Introduction (continued)

Definitions

Block Oriented Device (BOD). A storage device's operating mode in which its space is managed as an ordered set of fixed length data blocks or sectors. This is the mode used almost universally today. This is the term that will be used to refer to a traditional data storage architecture, as opposed to the proposed Object Oriented Device (OOD).

Device or Storage Device. A secondary storage unit that can store or retrieve data. Discs, tapes, CD-ROMs and array subsystems are examples of storage devices.

Network Attached Storage (NAS or SAN). One or more storage devices having peer connections with two or more computer systems. This is also called Storage Area Networking (SAN).
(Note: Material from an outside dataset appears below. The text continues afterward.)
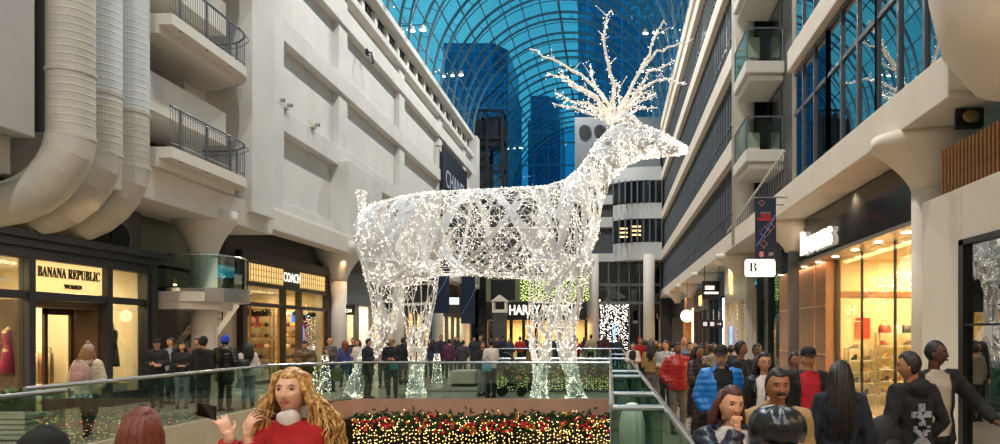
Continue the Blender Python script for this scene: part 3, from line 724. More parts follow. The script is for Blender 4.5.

Network Attached Secure Discs (NASD). The term used by Carnegie Mellon University for its research on network attached storage. The NSIC project sponsoring the CMU research.

Object. The smallest visible unit of capacity allocation on a device operating in Object Oriented Device mode. An object on such a storage device consists of an ordered set of sectors associated with a unique identifier. Data is referenced by the identifier and an offset into the object. Conceptually similar to a file, it is allocated and placed on the media by the device itself, while the operating system manages its files and metadata in these object constructs, instead of managing sectors of data, as it does in most current architectures.

Object File System (OFS or FFS). A filing system consisting of a single level list of the objects for each partition on the device by which an Object Oriented Device manages its objects. This is also called a Flat File System (FFS).

Object Oriented Device (OOD). A storage device operating in a mode in which data is organized and accessed as objects rather than as an ordered sequence of sectors.

Requester. A computer system. An element in a cluster or network of systems which submits a request for action on a storage device. The term Requester is used as a general description for systems including both clients and servers, as either could be directly connected to NAS and impose workloads on it. A client whose workload goes to a server which in turn submits I/O requests to storage is not a requester; its server is, as it is the element actually doing I/O with the NAS.

Sector. The smallest unit of data exchange with the device. A device will always read or write multiples of the sector size even in OOD mode. The difference between sectors in an OOD and in a BOD is that sector addressing in an OOD is relative to the first sector of an object, while sector addressing in a BOD is relative to the first sector on the device.